Ainsi, au lieu d’être une succession de préceptes ennuyeux, tous ces conseils sont au contraire une invitation à nous laisser entraîner dans ce mouvement d’amour pour partager la vie et la joie que Dieu veut nous donner.
CHAPITRE 5 : DE L’OBÉISSANCE.
Samedi 22 janvier :
L’obéissance est d’abord : ’’écoute’, mot que l’on retrouve dès le début du Prologue : « Écoute, ô mon fils, l’invitation du maître, et incline l’oreille de ton cœur». Le but de cette écoute est de « revenir par le labeur de l’obéissance à Celui dont t’avait éloigné la lâcheté de la désobéissance ».

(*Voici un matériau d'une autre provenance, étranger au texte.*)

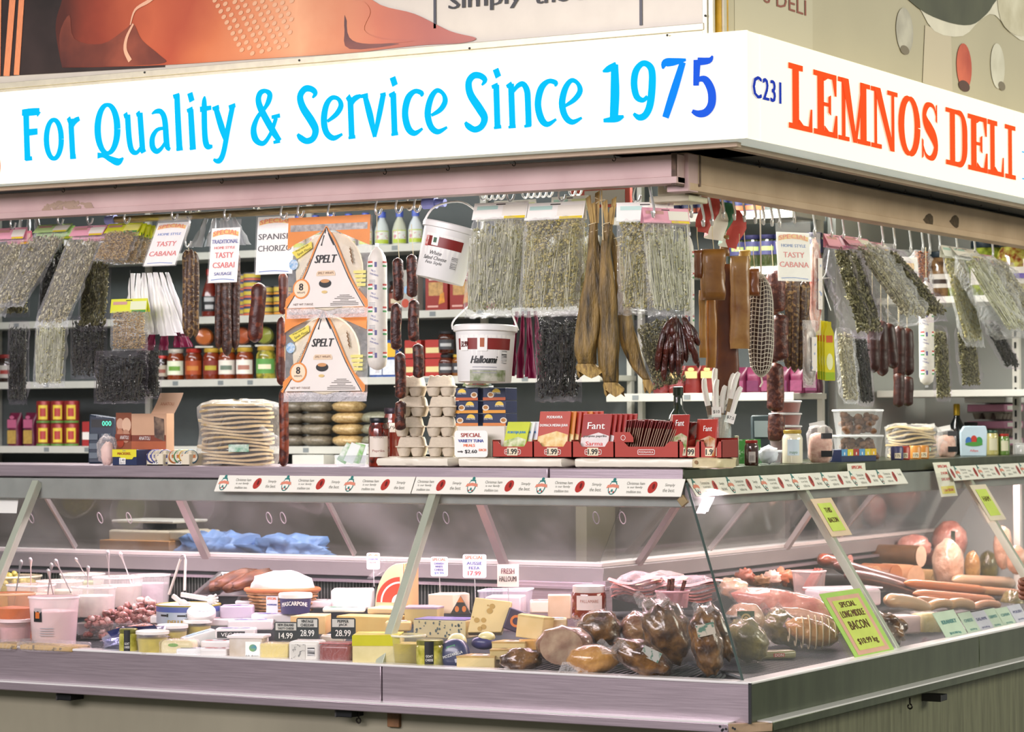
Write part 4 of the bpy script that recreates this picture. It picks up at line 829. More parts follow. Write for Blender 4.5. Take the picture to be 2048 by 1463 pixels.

L’obéissance est un acte de foi ; elle est accueil de la Parole de Dieu, et cette Parole est relayée par les enseignements de la Règle et par les ordres du supérieur. Même s’il ne s’agit pas d’ordres arbitraires, il y a toujours pour chacun un appel à se quitter soi-même, à sortir de soi, à renoncer à sa propre volonté et à ses préférences pour accueillir la volonté d’un autre.
Et de l’écoute, on passe à l’exécution de l’ordre. En nous engageant dans la profession monastique, nous avons choisi de suivre le Christ dont nous savons qu’il est le modèle de l’obéissance car il est venu faire la volonté de Celui qui l’a envoyé, ainsi qu’il l’affirme lui-même en reprenant le psaume 39. C’est ce que nous essayons de vivre jour après jour.
Dimanche 23 janvier, dimanche de la semaine œcuménique :
Il y a aujourd’hui dans l’Église une institution qui n’est pas encore très bien perçue, car elle est encore trop récente. En effet, ce troisième dimanche du temps ordinaire a été appelé : ‘’Dimanche de la Parole de Dieu’’. C’est le 30 septembre 2019 que le pape François l’a institué par une exhortation apostolique intitulée : ‘’Aperuit illis’’. Ces mots reprennent ceux de l’évangile de Luc dans le récit de l’apparition de Jésus aux apôtres au Cénacle : « Alors il leur ouvrit l’esprit à l’intelligence des Écritures » (Luc 24, 45). Le choix de la date de cette exhortation n’est pas anodine : le 30 septembre est la fête de saint Jérôme, le grand traducteur de la Bible en latin qui disait : « Ignorer l’Écriture, c’est ignorer le Christ ».
Et voici ce que disait le pape au sujet de ce dimanche de la Parole de Dieu : « J’établis donc que le troisième dimanche du Temps ordinaire soit consacré à la célébration, à la réflexion et à la proclamation de la Parole de Dieu. Ce dimanche de la Parole de Dieu viendra ainsi se situer à un moment opportun de cette période de l’année où nous sommes invités à renforcer les liens avec la communauté juive et à prier pour l’unité des chrétiens. Il ne s’agit pas d’une simple coïncidence temporelle : célébrer le dimanche de la Parole de Dieu exprime une valeur œcuménique, parce que l’Écriture Sainte indique à ceux qui se mettent à son écoute, le chemin à suivre pour parvenir à une unité authentique ».
Ce que le pape montre bien ici, c’est que la Parole de Dieu est le trésor commun de TOUS les chrétiens. Même s’il reste beaucoup à faire pour parvenir à l’unité, déjà nous pouvons écouter et proclamer ensemble la Parole de Dieu et en vivre. C’est ce que nous faisons déjà cette semaine, à notre niveau.